Time Warp
Twenty-four hours have passed since I had the time of my life. Every pore in my body was clogged with sweat, and I can't ever remember frowning. They say you should choose to do things in life that make you feel like you're getting the most potential out of your time. Yesterday, I lived a life and a half. Today, my body was wracked with fatigue, as if I had lived so deeply that my muscles had died and come back to life.
We arrived early. We arrived early enough that the dew of sleep had not yet completely worn off our faces. We stood outside, surrounded by our fellow youth. Jokes were made that got more laughs than they deserved because we just needed an excuse to laugh and scream and be excited. We were let in. We wandered hurriedly, making notes and priority decisions. We took photos and we crowded up to a stage that had only sprung from the ground hours ago.
They played. They played, and they sang, and they made magic before our eyes that we couldn't explain because it was so early. The sun started to tease, I started to be grateful that I'd dressed light. I dressed so light that I almost floated away, but my friends were there to hold me down.
We stood in a much longer line for much more magic. We wrote poetry a line at a time to remind ourselves that we were still alive, despite melting sunny-side up on the pavement. I left the line an hour later with four scribbles on a CD jacket and a memory of a fifteen-second conversation so vivid it hurts my eyes.
We trekked down a mountain to a beautiful space of seats and a stage and shade. We stood behind a railing, behind a thousand people pressed together like lovers. They played, and the lovers danced together. We returned to the first ephemeral stage to hear different voices and different magic. We were the lovers that time.
Another stage, another flurry of beauty vainly captured in photo moments and brief video clips. Then, the sprint. We ran like rabbits, back down the mountain and back to the thousand lovers. We waded in and waited. My expectations were so high, they could not be met in a hall with such a low ceiling. I thought.
This time, it was surreal. Iwasfloating, and my friends couldn't manage to hold me down. I sang so loud I couldn't hear my thoughts of money and academics and constant frivolous worry. For the first time, I helped to carry people instead of running away from them. I left my earplugs in my pocket. Pure joy streamed from the speakers, talking of rivers of denial, snakebite hearts, ticking time-bombs, vampires, not weekends but years, rats in mazes, flames that get out of control, and unadulterated and irresistible cash flow. I was not a god, but I became more than myself somehow.
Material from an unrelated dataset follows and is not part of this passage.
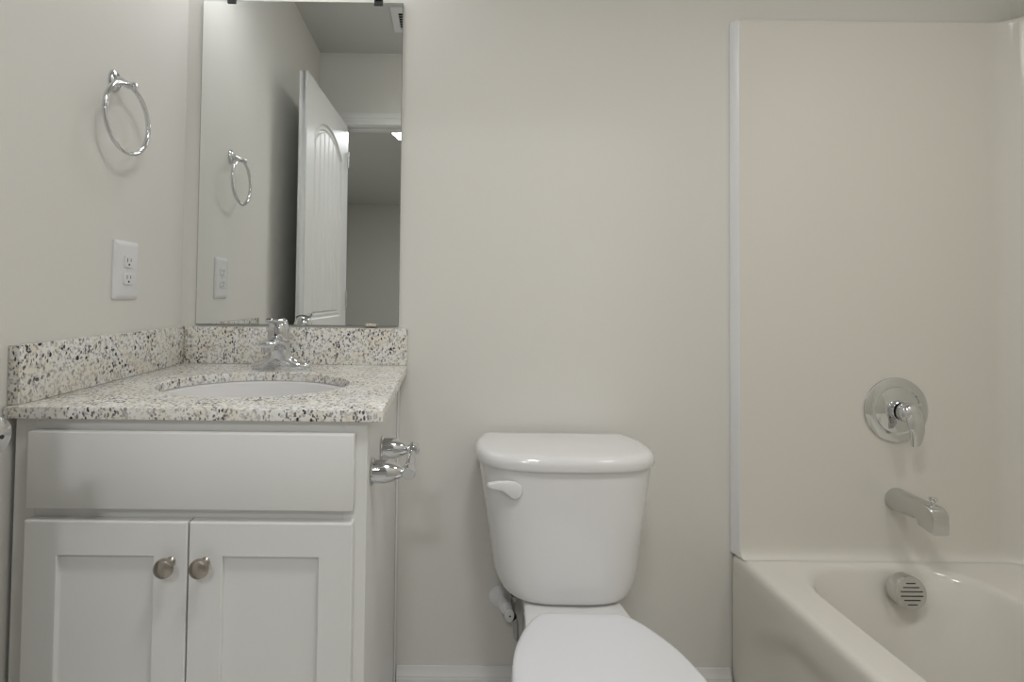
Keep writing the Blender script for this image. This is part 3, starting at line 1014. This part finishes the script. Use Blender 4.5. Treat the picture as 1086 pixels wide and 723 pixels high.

Another stage, we were farther from the magic this time. I sang every word and took photos even though I knew they would be too blurry to be considered acceptable. Then, I turned on my heel and walked back into life, a life that is blessedly full of reasonably overpriced shaved ice and boy band parodies. We made a long journey on foot. I only fell once, and I had no cross to pick up, so I was still the luckiest in the world.
A car brimming with bodies and hungover ecstasy. Not the drug, but the feeling one gets when devouring a McChicken on the highway and willing the seconds to slow. I slept so profoundly that I only awoke after eleven and a half hours. Now is the time to take stock of our bruises, to pick through hundreds of hasty photographs, and to remember how to float away.